Raising the Minimum Wage Gains Momentum in DC and NJ


The campaign to raise the minimum wage to $15 per hour and help lift millions of working families out of poverty is gaining momentum on the federal and state levels, thanks to the efforts of two elected union brothers, U.S. Rep. Donald Norcross (CD-1) and Senate President Stephen Sweeney (LD-3).

Rep. Norcross plans to introduce federal legislation raising the minimum wage to $15 by 2023. The phase in is intended to provide a cushion to small business to allow owners time to adjust to paying the higher rate without resorting to layoffs.

The federal minimum wage is $7.25 per hour, where it has remained stuck for seven years. A study by the National Low Income Housing Coalition concluded that no minimum-wage worker in any state working a standard 40-hour week can afford market rent on a two-bedroom unit.
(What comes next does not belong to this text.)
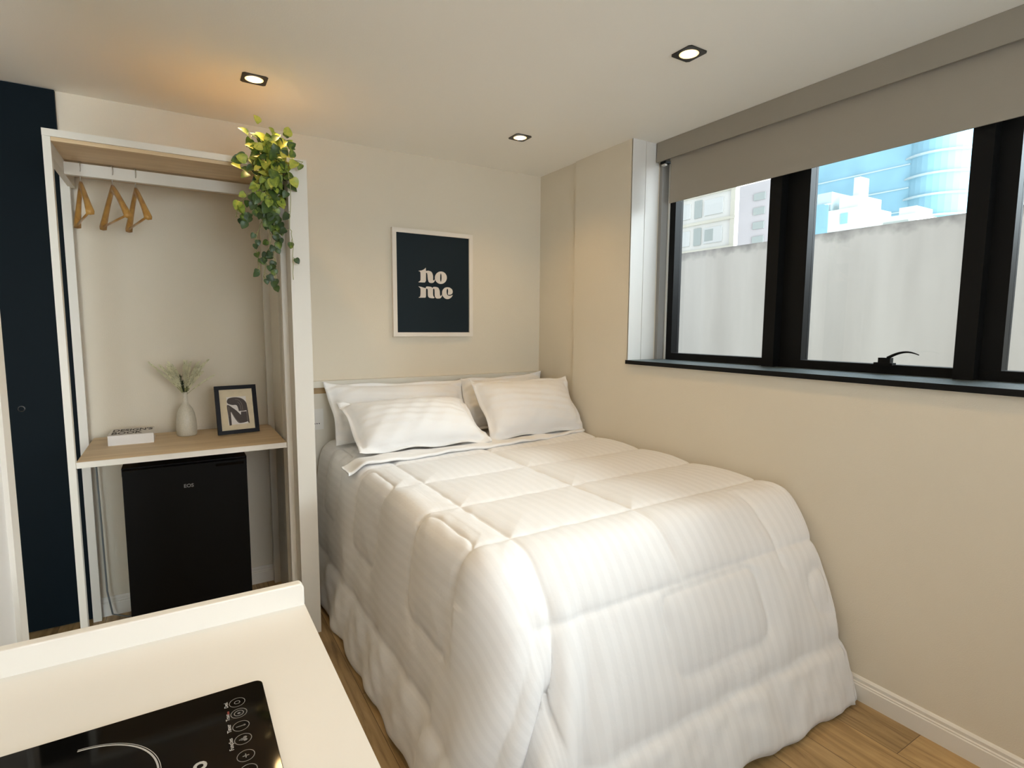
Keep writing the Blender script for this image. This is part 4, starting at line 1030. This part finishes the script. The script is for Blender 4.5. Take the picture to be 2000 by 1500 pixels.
T_ = building('glass_tower', 'tall blue glass office tower with pale floor edges in the middle pane', 60.0, 24.0, 46.0, 40.0, depth=20, body='tower_glass')
for k in range(11):
    z = 8.5+k*2.25; bx('floor_edge', 59.9, 60.0, 24.0, 46.0, z, z+0.12, MT['tower_slab'], T_)
# rounded right hand bay of the tower
b = BM(); n = 20; pr = [(60.0+1.0, 21.0)] + [(60.0+3.2-3.6*math.sin(PI*k/n), 22.2+3.0*math.cos(PI*k/n)) for k in range(n+1)] 
pr = [(60.0+3.2-3.8*math.sin(PI*k/n), 22.3+3.2*math.cos(PI*k/n)) for k in range(n+1)]
prism(b, pr, lambda u, v, d: (u, v, d), -25, 24); obj('round_bay', finish(b), MT['tower_glass'], T_)
for k in range(9):
    z = 10.2+k*1.95; b = BM(); prism(b, [(60.0+3.2-4.1*math.sin(PI*q/n), 22.3+3.5*math.cos(PI*q/n)) for q in range(n+1)], lambda u, v, d: (u, v, d), z, z+0.16)
    obj('bay_floor_edge', finish(b), MT['tower_slab'], T_)
C_ = building('rooftop_building', 'pale narrow building with a stepped roof in front of the blue glass tower', 48.0, 22.2, 26.4, 11.9, depth=5, body='tower_light')
bx('roof_house', 48.2, 52, 22.6, 24.2, 11.9, 12.9, MT['tower_light'], C_); bx('roof_house', 48.2, 52, 24.9, 26.2, 11.9, 13.6, MT['tower_slab'], C_)
bx('window', 47.93, 47.99, 23.3, 23.9, 10.6, 11.5, MT['tower_glass'], C_); bx('window', 47.93, 47.99, 25.0, 26.1, 9.0, 12.6, MT['tower_glass'], C_)
bx('water_tank', 49, 50.5, 23.0, 23.5, 12.9, 14.6, MT['tower_light'], C_)
D_ = building('flat_roofed_building', 'small cream flat roofed building just above the terrace wall, in front of the tower', 48.0, 18.0, 21.3, 10.6, depth=5, body='tower_light')
bx('roof_house', 48.2, 51, 18.2, 19.4, 10.6, 11.2, MT['tower_light'], D_); bx('window', 47.93, 47.99, 18.6, 20.4, 9.95, 10.15, MT['block_glass'], D_)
In New Jersey, where the minimum wage was increased by ballot referendum after being vetoed by Gov. Christie, the minimum wage is $8.38 per hour in one of the highest cost states in the country. Sen. Sweeney said a resolution gradually raising the wage to $15 per hour will be introduced Thursday, Feb. 11. Additional legislation would provide tax credits to small businesses that raise the minimum wage faster than the phase-in schedule. Sen. Sweeney anticipates the minimum wage question being on the ballot in 2017.

Assembly Speaker Vincent Prieto, meanwhile, is sponsoring a bill that raises the minimum wage to $15 per hour. It would mean a significant increase to New Jersey’s minimum wage workers who earn less than $18,000 a year. The legislative approach would need sign off from Christie, which is very unlikely. However, a question can be placed on the ballot if both houses of the Legislature approve it in two straight years.

Raising the minimum wage is good for the entire state. Workers and the families who are directly affected benefit immediately by being able to afford more of life’s necessities. The increase in discretionary spending by these working families on necessities such as food and housing benefits small businesses and the community at large.

We wholeheartedly support the efforts of brothers Norcross and Sweeney to bring the economic scales closer to balance. We will continue to lead this fight for social and economic justice until every worker is paid a living wage.